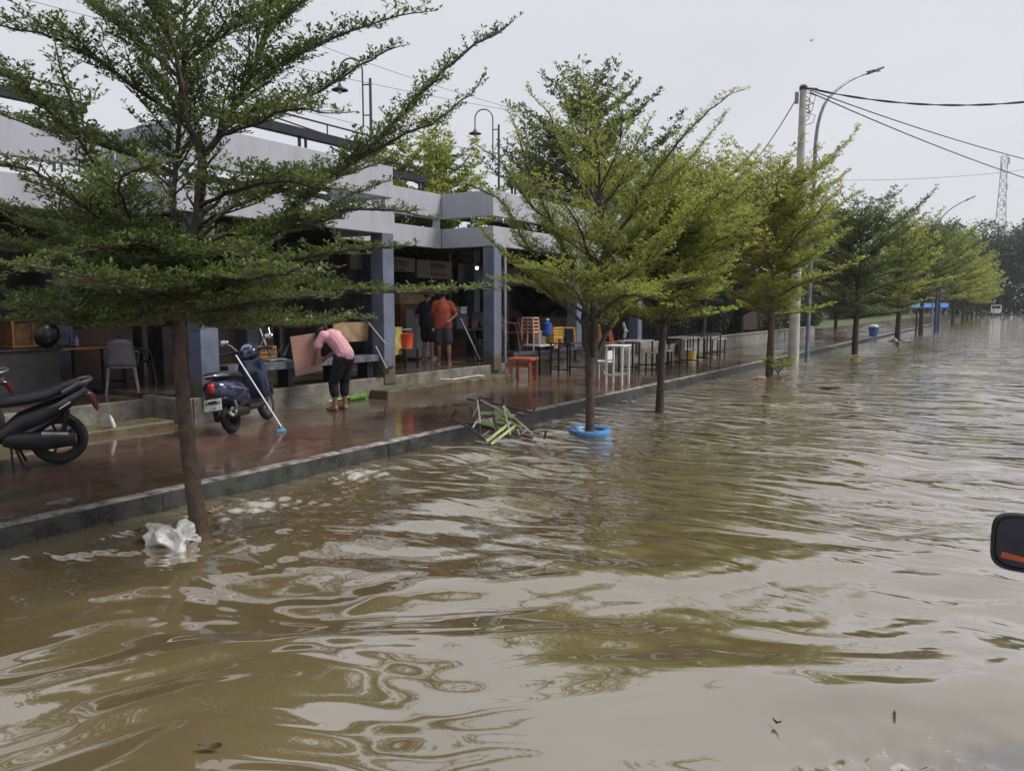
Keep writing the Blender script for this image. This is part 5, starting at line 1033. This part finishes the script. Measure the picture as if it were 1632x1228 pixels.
lb_ = atz(1286, 573); dl = (lb_-Vector((0, 0, CH))).dot(_F); lt = atd(1384, 116, dl+.2)
rd = Vector((lt.x-lb_.x, lt.y-lb_.y, 0)); street_lamp((lb_.x, lb_.y, 0), lt.z, rd.length, 0, 'tall curved street lamp just right of the concrete utility pole', rd)
for (u, v, u2, v2, yy, lb, stg) in ((1503, 520, 1542, 324, 75, 'street lamp whose arm rises out of the spindly tree', False), (1551, 506, 1592, 381, 130, 'distant street lamp with a round bent arm against the dark trees', False), (1590, 492, 1622, 403, 170, 'farthest street lamp, with a straight arm', True)):
    b0 = Vector((-3.5 if stg else -6.0, yy, 0)); dd_ = (b0-Vector((0, 0, CH))).dot(_F); e_ = atd(u2, v2, dd_); r_ = Vector((max(1.5, min(3.4, e_.x-b0.x)), .4, 0)); street_lamp(tuple(b0), e_.z, r_.length, 0, lb, r_, straight=stg)
# --- cables
def cable(name, label, a, b, sag, r=.018, n=24, m=BMET, twist=False):
    a = Vector(a); b = Vector(b); pts = []
    for i in range(n+1):
        f = i/n; p = a.lerp(b, f); p.z -= sag*4*f*(1-f); pts.append(p)
    c0 = pts[n//2].copy(); mb = MB()
    if twist:
        L_ = (b-a).length; k = int(L_/.14); side, up = orient(b-a)
        for ph in (0, PI):
            q = []
            for i in range(k+1):
                f = i/k; p = a.lerp(b, f); p.z -= sag*4*f*(1-f); t = f*L_*3.2+ph; q.append(p-c0+(side*math.cos(t)+up*math.sin(t))*r*.8)
            mb.tube(q, r*.8, 4)
    else: mb.tube([p-c0 for p in pts], r, 5)
    o = mb.build(name, m, None, True); o.location = c0; return tag(o, label, 'cable', 'overhead cables')
def viaend(p0, u, v, d): return atd(u, v, d)
dp = (pp-Vector((0, 0, CH))).dot(_F); P0 = Vector((pp.x+.2, pp.y+.1, HP-.12))
ptl = P0-Vector((0, 0, .25))
cable('overhead_cable', 'thick twisted cable sagging from the concrete pole to the right edge', P0, atd(1960, 85, dp-2), .95, .022, twist=True)
cable('overhead_cable', 'thin cable from the concrete pole falling to the right, upper of the pair', P0-Vector((0, 0, .05)), atd(1800, 287, dp+14), .35, .020)
cable('overhead_cable', 'thin cable from the concrete pole falling to the right, lower of the pair', P0-Vector((0, 0, .12)), atd(1800, 330, dp+14), .35, .020)
cable('overhead_cable', 'guy wire from the concrete pole down behind the treetops at its right', atd(1297, 235, dp), atd(1345, 328, dp+3), .02, .010)
cable('overhead_cable', 'very thin far cable across the sky left of the lattice tower', atd(1340, 287, 130), atd(1760, 252, 130), 1.0, .035)
cable('overhead_cable', 'cable running from the concrete pole down into the treetops at its left', P0-Vector((.4, 0, .2)), atd(1150, 300, dp+9), .5, .018)
GW = mat('grey_wire', (.16, .16, .18), .5)
cable('overhead_cable', 'thin grey wire crossing the sky from the top left, upper one', atd(-120, -45, 22), atd(900, 190, 34), .35, .010, m=GW)
cable('overhead_cable', 'thin grey wire crossing the sky above the gooseneck lamps', atd(400, 30, 26), atd(930, 200, 36), .3, .010, m=GW)
cable('overhead_cable', 'thin grey wire crossing the sky from the top left, lower one', atd(-60, 5, 20), atd(820, 250, 30), .4, .009, m=GW)
cable('overhead_cable', 'dark cable above the roof rail behind the near tree', atd(380, 165, 19), atd(700, 260, 26), .15, .022)
# --- lattice tower
def tower(base, H, wb, wt, label, m):
    o = thing('lattice_tower', label, 'tower', base); n = 16
    def wz(z): return wb+(wt-wb)*min(1, z/(H*.82))
    for sx in (-1, 1):
        for s2 in (-1, 1):
            mb = MB(); mb.tube([(sx*wz(z)/2, s2*wz(z)/2, z) for z in (0, H*.82, H)], .17, 5); mb.build('corner_leg', m, o)
    mb = MB()
    for k in range(n):
        z0 = H*k/n; z1 = H*(k+1)/n; a = wz(z0)/2; b2_ = wz(z1)/2
        for s_ in (-1, 1):
            mb.tube([(-a, s_*a, z0), (b2_, s_*b2_, z1)], .075, 4); mb.tube([(a, s_*a, z0), (-b2_, s_*b2_, z1)], .075, 4); mb.tube([(s_*a, -a, z0), (s_*b2_, b2_, z1)], .075, 4); mb.tube([(s_*a, a, z0), (s_*b2_, -b2_, z1)], .075, 4)
            mb.tube([(-b2_, s_*b2_, z1), (b2_, s_*b2_, z1)], .085, 4); mb.tube([(s_*b2_, -b2_, z1), (s_*b2_, b2_, z1)], .085, 4)
    mb.build('bracing', m, o)
    for i, (zf, a) in enumerate(((.97, .3), (.93, 2.2), (.80, -.6), (.95, 4), (.70, 1.2))):
        mb = MB(); w2 = wz(H*zf)/2+.5; mb.tube([(math.cos(a)*w2, math.sin(a)*w2, H*zf-1.3), (math.cos(a)*w2, math.sin(a)*w2, H*zf+1.3)], .3, 8); mb.build('antenna', m, o)
q = atd(1579, 600, 330); Ht = atd(1579, 256, 330).z
tower((q.x, q.y, 0), Ht, 6.6, 2.4, 'pale lattice telecom tower rising behind the dark trees at the right', mat('haze_tinted_steel', (.47, .46, .48), .6))  # pale grey puts the distance haze into the steel's colour
# bird
q = atd(1293, 65, 45); mb = MB(); mb.ball((0, 0, 0), (.16, .05, .045), 10, 6); mb.add([(.06, 0, .02), (-.06, 0, .02), (-.02, .3, .14), (.04, .28, .13)], [(0, 1, 2, 3)]); mb.add([(.06, 0, .02), (-.06, 0, .02), (-.02, -.3, .12), (.04, -.28, .11)], [(0, 1, 2, 3)]); mb.add([(-.14, 0, .0), (-.26, .05, .0), (-.26, -.05, .0)], [(0, 1, 2)]); mb.v = [(x*.55, y*.55, z*.55) for x, y, z in mb.v]; ob = mb.build('bird', BLK, None); ob.location = q; ob.rotation_euler = (0, .2, 1); tag(ob, 'tiny dark bird flying high in the pale sky', 'bird')
# white van far away
q = atz(1606, 490.6, .1); o = thing('parked_van', 'small white van parked at the far end of the street', 'van', (-3.2, 176, .12), PI/2)
mb = MB(); mb.loft([(-2.2, 0, 1.1, .85, .8, 6), (1.2, 0, 1.1, .85, .8, 6), (1.9, 0, .85, .83, .55, 5), (2.3, 0, .7, .8, .4, 5)], 20); mb.build('body', WHT, o, True)
for sx in (-1.4, 1.5):
    for s2 in (-.8, .8): mb = MB(); mb.lathe([(0, -.1), (.33, -.1), (.33, .1), (0, .1)], (sx, s2, .33), 16, Matrix.Rotation(PI/2, 4, 'X')); mb.build('wheel', RUB, o)
mb = MB(); mb.box((1.2, -.78, 1.15), (1.55, .78, 1.75)); mb.build('windscreen', BLK, o); mb = MB(); mb.box((-2.25, -.7, 1.2), (-2.18, .7, 1.7)); mb.build('rear_window', BLK, o)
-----
» Problem details
Transcribe the material exactly, leaving every picture out.

» Written solution
Keep writing the Blender script for this image. This is part 5, starting at line 1033. This part finishes the script. Measure the picture as if it were 1632x1228 pixels.
lb_ = atz(1286, 573); dl = (lb_-Vector((0, 0, CH))).dot(_F); lt = atd(1384, 116, dl+.2)
rd = Vector((lt.x-lb_.x, lt.y-lb_.y, 0)); street_lamp((lb_.x, lb_.y, 0), lt.z, rd.length, 0, 'tall curved street lamp just right of the concrete utility pole', rd)
for (u, v, u2, v2, yy, lb, stg) in ((1503, 520, 1542, 324, 75, 'street lamp whose arm rises out of the spindly tree', False), (1551, 506, 1592, 381, 130, 'distant street lamp with a round bent arm against the dark trees', False), (1590, 492, 1622, 403, 170, 'farthest street lamp, with a straight arm', True)):
    b0 = Vector((-3.5 if stg else -6.0, yy, 0)); dd_ = (b0-Vector((0, 0, CH))).dot(_F); e_ = atd(u2, v2, dd_); r_ = Vector((max(1.5, min(3.4, e_.x-b0.x)), .4, 0)); street_lamp(tuple(b0), e_.z, r_.length, 0, lb, r_, straight=stg)
# --- cables
def cable(name, label, a, b, sag, r=.018, n=24, m=BMET, twist=False):
    a = Vector(a); b = Vector(b); pts = []
    for i in range(n+1):
        f = i/n; p = a.lerp(b, f); p.z -= sag*4*f*(1-f); pts.append(p)
    c0 = pts[n//2].copy(); mb = MB()
    if twist:
        L_ = (b-a).length; k = int(L_/.14); side, up = orient(b-a)
        for ph in (0, PI):
            q = []
            for i in range(k+1):
                f = i/k; p = a.lerp(b, f); p.z -= sag*4*f*(1-f); t = f*L_*3.2+ph; q.append(p-c0+(side*math.cos(t)+up*math.sin(t))*r*.8)
            mb.tube(q, r*.8, 4)
    else: mb.tube([p-c0 for p in pts], r, 5)
    o = mb.build(name, m, None, True); o.location = c0; return tag(o, label, 'cable', 'overhead cables')
def viaend(p0, u, v, d): return atd(u, v, d)
dp = (pp-Vector((0, 0, CH))).dot(_F); P0 = Vector((pp.x+.2, pp.y+.1, HP-.12))
ptl = P0-Vector((0, 0, .25))
cable('overhead_cable', 'thick twisted cable sagging from the concrete pole to the right edge', P0, atd(1960, 85, dp-2), .95, .022, twist=True)
cable('overhead_cable', 'thin cable from the concrete pole falling to the right, upper of the pair', P0-Vector((0, 0, .05)), atd(1800, 287, dp+14), .35, .020)
cable('overhead_cable', 'thin cable from the concrete pole falling to the right, lower of the pair', P0-Vector((0, 0, .12)), atd(1800, 330, dp+14), .35, .020)
cable('overhead_cable', 'guy wire from the concrete pole down behind the treetops at its right', atd(1297, 235, dp), atd(1345, 328, dp+3), .02, .010)
cable('overhead_cable', 'very thin far cable across the sky left of the lattice tower', atd(1340, 287, 130), atd(1760, 252, 130), 1.0, .035)
cable('overhead_cable', 'cable running from the concrete pole down into the treetops at its left', P0-Vector((.4, 0, .2)), atd(1150, 300, dp+9), .5, .018)
GW = mat('grey_wire', (.16, .16, .18), .5)
cable('overhead_cable', 'thin grey wire crossing the sky from the top left, upper one', atd(-120, -45, 22), atd(900, 190, 34), .35, .010, m=GW)
cable('overhead_cable', 'thin grey wire crossing the sky above the gooseneck lamps', atd(400, 30, 26), atd(930, 200, 36), .3, .010, m=GW)
cable('overhead_cable', 'thin grey wire crossing the sky from the top left, lower one', atd(-60, 5, 20), atd(820, 250, 30), .4, .009, m=GW)
cable('overhead_cable', 'dark cable above the roof rail behind the near tree', atd(380, 165, 19), atd(700, 260, 26), .15, .022)
# --- lattice tower
def tower(base, H, wb, wt, label, m):
    o = thing('lattice_tower', label, 'tower', base); n = 16
    def wz(z): return wb+(wt-wb)*min(1, z/(H*.82))
    for sx in (-1, 1):
        for s2 in (-1, 1):
            mb = MB(); mb.tube([(sx*wz(z)/2, s2*wz(z)/2, z) for z in (0, H*.82, H)], .17, 5); mb.build('corner_leg', m, o)
    mb = MB()
    for k in range(n):
        z0 = H*k/n; z1 = H*(k+1)/n; a = wz(z0)/2; b2_ = wz(z1)/2
        for s_ in (-1, 1):
            mb.tube([(-a, s_*a, z0), (b2_, s_*b2_, z1)], .075, 4); mb.tube([(a, s_*a, z0), (-b2_, s_*b2_, z1)], .075, 4); mb.tube([(s_*a, -a, z0), (s_*b2_, b2_, z1)], .075, 4); mb.tube([(s_*a, a, z0), (s_*b2_, -b2_, z1)], .075, 4)
            mb.tube([(-b2_, s_*b2_, z1), (b2_, s_*b2_, z1)], .085, 4); mb.tube([(s_*b2_, -b2_, z1), (s_*b2_, b2_, z1)], .085, 4)
    mb.build('bracing', m, o)
    for i, (zf, a) in enumerate(((.97, .3), (.93, 2.2), (.80, -.6), (.95, 4), (.70, 1.2))):
        mb = MB(); w2 = wz(H*zf)/2+.5; mb.tube([(math.cos(a)*w2, math.sin(a)*w2, H*zf-1.3), (math.cos(a)*w2, math.sin(a)*w2, H*zf+1.3)], .3, 8); mb.build('antenna', m, o)
q = atd(1579, 600, 330); Ht = atd(1579, 256, 330).z
tower((q.x, q.y, 0), Ht, 6.6, 2.4, 'pale lattice telecom tower rising behind the dark trees at the right', mat('haze_tinted_steel', (.47, .46, .48), .6))  # pale grey puts the distance haze into the steel's colour
# bird
q = atd(1293, 65, 45); mb = MB(); mb.ball((0, 0, 0), (.16, .05, .045), 10, 6); mb.add([(.06, 0, .02), (-.06, 0, .02), (-.02, .3, .14), (.04, .28, .13)], [(0, 1, 2, 3)]); mb.add([(.06, 0, .02), (-.06, 0, .02), (-.02, -.3, .12), (.04, -.28, .11)], [(0, 1, 2, 3)]); mb.add([(-.14, 0, .0), (-.26, .05, .0), (-.26, -.05, .0)], [(0, 1, 2)]); mb.v = [(x*.55, y*.55, z*.55) for x, y, z in mb.v]; ob = mb.build('bird', BLK, None); ob.location = q; ob.rotation_euler = (0, .2, 1); tag(ob, 'tiny dark bird flying high in the pale sky', 'bird')
# white van far away
q = atz(1606, 490.6, .1); o = thing('parked_van', 'small white van parked at the far end of the street', 'van', (-3.2, 176, .12), PI/2)
mb = MB(); mb.loft([(-2.2, 0, 1.1, .85, .8, 6), (1.2, 0, 1.1, .85, .8, 6), (1.9, 0, .85, .83, .55, 5), (2.3, 0, .7, .8, .4, 5)], 20); mb.build('body', WHT, o, True)
for sx in (-1.4, 1.5):
    for s2 in (-.8, .8): mb = MB(); mb.lathe([(0, -.1), (.33, -.1), (.33, .1), (0, .1)], (sx, s2, .33), 16, Matrix.Rotation(PI/2, 4, 'X')); mb.build('wheel', RUB, o)
mb = MB(); mb.box((1.2, -.78, 1.15), (1.55, .78, 1.75)); mb.build('windscreen', BLK, o); mb = MB(); mb.box((-2.25, -.7, 1.2), (-2.18, .7, 1.7)); mb.build('rear_window', BLK, o)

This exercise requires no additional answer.